# [INFORMATION GIVEN]
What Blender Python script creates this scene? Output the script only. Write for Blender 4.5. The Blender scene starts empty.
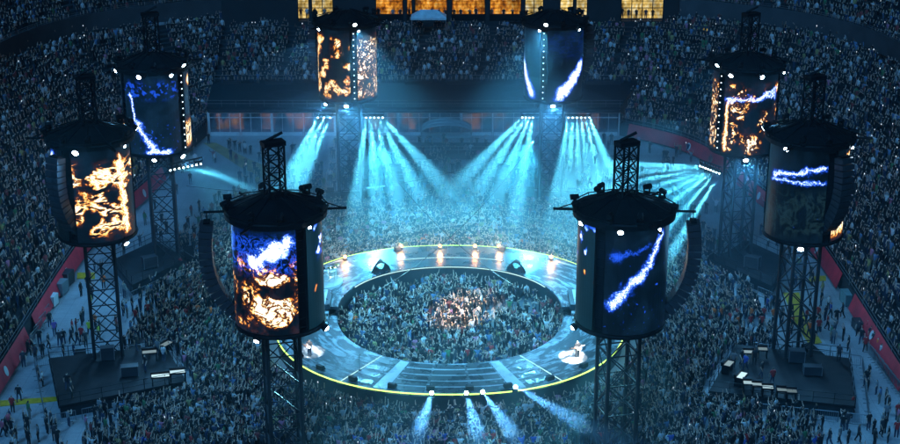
---
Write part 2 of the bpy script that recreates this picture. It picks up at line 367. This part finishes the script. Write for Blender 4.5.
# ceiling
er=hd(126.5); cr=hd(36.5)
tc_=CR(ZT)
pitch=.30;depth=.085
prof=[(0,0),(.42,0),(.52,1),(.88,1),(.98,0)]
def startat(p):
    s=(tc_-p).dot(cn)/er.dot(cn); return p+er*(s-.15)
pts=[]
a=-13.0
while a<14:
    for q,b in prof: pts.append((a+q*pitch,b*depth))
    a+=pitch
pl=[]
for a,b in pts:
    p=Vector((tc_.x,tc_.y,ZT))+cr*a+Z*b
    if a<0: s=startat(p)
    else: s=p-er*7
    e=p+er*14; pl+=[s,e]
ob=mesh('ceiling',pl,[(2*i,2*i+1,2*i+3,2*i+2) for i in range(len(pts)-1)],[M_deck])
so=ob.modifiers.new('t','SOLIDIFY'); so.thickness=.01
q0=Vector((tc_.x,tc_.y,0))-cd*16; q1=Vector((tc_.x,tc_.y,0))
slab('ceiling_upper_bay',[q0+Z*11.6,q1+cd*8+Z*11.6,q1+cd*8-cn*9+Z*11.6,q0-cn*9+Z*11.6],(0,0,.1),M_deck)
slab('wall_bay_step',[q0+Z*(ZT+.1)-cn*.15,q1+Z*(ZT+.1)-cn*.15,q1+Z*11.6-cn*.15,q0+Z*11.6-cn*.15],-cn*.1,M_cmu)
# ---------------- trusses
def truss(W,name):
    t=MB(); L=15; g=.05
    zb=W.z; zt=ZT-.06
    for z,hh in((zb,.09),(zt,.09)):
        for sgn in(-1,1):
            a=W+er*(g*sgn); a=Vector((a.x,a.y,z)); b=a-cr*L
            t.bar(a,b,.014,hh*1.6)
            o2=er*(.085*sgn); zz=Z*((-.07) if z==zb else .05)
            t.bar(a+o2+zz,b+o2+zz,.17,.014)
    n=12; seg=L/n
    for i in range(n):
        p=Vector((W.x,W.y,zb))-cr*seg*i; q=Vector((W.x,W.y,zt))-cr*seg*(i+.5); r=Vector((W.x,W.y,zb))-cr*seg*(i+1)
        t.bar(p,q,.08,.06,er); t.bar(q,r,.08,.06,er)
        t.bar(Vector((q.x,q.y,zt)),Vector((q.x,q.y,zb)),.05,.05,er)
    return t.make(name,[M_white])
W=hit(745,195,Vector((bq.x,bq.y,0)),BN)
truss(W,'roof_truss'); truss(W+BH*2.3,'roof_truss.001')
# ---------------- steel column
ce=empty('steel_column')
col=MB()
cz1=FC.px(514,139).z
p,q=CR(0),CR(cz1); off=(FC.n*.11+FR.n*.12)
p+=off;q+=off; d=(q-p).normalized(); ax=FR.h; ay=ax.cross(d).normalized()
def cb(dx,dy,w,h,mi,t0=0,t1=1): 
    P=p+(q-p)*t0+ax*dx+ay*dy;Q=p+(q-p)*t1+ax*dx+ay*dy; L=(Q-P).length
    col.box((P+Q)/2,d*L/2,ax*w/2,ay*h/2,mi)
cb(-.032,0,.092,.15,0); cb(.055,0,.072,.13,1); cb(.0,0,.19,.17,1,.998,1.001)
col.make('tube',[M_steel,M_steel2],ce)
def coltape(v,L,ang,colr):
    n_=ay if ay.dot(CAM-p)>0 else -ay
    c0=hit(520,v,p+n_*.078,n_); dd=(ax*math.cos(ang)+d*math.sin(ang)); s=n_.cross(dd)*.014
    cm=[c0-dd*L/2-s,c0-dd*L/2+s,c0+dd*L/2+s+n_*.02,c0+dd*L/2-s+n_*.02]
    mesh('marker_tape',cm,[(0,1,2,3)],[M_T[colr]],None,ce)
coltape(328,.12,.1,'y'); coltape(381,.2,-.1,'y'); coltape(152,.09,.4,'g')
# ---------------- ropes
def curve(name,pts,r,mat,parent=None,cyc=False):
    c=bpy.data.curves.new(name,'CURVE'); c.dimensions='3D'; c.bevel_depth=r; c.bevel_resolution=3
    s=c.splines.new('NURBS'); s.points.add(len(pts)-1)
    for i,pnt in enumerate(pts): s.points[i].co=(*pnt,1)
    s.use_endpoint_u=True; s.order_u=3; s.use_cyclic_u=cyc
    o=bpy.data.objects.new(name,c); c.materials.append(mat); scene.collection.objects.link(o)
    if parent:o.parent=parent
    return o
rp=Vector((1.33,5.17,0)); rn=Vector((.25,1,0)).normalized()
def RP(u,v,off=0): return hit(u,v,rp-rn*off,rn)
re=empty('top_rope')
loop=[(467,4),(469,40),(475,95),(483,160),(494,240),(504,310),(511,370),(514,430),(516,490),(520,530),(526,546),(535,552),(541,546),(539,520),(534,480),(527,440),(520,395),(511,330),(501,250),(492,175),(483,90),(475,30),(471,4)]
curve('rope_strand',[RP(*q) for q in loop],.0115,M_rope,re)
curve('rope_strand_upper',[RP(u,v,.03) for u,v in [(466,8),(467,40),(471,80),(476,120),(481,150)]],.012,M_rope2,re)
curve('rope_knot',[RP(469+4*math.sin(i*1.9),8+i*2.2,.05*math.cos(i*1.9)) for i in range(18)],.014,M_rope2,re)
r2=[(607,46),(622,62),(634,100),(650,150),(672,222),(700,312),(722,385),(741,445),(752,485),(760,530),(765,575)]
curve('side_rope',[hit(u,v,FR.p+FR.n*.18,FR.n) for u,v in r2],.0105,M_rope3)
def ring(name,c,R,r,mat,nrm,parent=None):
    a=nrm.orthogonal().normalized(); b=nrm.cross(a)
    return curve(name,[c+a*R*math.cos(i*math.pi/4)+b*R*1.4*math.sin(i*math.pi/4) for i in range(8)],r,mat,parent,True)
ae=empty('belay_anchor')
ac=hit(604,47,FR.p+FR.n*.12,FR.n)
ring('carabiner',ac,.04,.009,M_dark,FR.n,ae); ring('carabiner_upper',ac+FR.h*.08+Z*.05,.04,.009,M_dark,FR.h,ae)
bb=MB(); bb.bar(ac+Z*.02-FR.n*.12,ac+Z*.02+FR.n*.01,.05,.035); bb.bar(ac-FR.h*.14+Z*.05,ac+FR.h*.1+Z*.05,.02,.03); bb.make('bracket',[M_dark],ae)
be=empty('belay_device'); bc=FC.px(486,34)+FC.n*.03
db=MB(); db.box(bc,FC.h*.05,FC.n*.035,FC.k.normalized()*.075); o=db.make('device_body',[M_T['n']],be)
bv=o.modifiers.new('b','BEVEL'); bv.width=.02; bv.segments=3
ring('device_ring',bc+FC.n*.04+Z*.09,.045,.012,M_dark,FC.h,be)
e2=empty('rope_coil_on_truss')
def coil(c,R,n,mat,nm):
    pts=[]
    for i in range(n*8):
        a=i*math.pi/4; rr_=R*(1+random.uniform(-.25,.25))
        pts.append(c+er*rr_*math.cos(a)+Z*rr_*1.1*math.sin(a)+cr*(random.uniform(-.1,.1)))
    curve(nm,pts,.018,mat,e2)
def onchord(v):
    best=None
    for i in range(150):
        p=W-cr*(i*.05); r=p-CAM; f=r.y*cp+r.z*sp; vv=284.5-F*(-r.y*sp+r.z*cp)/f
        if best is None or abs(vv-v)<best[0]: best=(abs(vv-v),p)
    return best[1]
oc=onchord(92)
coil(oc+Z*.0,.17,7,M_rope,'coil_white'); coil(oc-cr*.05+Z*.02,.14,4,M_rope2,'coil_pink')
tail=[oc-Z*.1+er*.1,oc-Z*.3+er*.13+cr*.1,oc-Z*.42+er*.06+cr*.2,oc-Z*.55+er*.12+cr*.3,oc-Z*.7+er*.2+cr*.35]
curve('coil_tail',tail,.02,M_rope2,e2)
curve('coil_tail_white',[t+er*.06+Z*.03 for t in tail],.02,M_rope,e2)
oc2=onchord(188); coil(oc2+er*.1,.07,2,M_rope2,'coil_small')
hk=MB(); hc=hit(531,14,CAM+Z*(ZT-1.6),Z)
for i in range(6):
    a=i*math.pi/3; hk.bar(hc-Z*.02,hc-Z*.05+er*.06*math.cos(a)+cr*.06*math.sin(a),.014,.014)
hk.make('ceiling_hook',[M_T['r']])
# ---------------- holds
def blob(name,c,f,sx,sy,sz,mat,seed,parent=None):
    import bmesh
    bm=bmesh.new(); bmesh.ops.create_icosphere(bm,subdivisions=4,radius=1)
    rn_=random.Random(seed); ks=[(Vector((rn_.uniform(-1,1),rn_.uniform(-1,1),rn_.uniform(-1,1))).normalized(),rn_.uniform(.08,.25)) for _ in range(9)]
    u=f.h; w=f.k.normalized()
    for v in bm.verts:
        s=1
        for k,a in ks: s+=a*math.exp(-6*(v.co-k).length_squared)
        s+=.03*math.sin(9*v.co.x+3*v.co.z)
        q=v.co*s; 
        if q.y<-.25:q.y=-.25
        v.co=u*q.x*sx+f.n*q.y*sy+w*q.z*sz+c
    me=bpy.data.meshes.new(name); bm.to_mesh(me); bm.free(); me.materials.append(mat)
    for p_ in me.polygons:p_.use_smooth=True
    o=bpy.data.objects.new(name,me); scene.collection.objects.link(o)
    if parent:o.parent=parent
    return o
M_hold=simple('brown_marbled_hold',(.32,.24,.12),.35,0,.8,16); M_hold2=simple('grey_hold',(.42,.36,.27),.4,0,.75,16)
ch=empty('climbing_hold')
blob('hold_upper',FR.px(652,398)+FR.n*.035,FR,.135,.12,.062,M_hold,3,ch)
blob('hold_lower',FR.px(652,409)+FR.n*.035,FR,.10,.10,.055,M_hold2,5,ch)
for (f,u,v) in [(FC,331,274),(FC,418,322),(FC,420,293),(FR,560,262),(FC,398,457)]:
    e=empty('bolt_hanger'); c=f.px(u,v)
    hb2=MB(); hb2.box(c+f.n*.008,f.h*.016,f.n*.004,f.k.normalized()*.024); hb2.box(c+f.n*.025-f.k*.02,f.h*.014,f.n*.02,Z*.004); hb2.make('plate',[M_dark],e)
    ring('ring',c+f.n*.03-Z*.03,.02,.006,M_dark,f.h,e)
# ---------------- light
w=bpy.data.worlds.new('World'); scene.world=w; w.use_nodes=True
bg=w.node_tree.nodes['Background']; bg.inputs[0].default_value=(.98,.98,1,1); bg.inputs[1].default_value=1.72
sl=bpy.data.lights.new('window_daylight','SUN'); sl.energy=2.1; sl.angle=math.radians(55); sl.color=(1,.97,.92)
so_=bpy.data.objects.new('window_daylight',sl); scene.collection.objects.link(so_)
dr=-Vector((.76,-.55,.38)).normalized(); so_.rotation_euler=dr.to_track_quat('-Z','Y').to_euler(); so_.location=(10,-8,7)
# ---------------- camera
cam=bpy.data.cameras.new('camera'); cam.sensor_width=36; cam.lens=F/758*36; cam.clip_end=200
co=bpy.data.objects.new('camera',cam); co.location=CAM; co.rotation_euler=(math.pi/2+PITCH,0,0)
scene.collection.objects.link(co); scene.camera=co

# [GIVEN TASK]
Read through the entries and copy every line that includes "this".

# [OUTPUT OF THE EXERCISE]
What Blender Python script creates this scene? Output the script only. Write for Blender 4.5. The Blender scene starts empty.
Write part 2 of the bpy script that recreates this picture. It picks up at line 367. This part finishes the script. Write for Blender 4.5.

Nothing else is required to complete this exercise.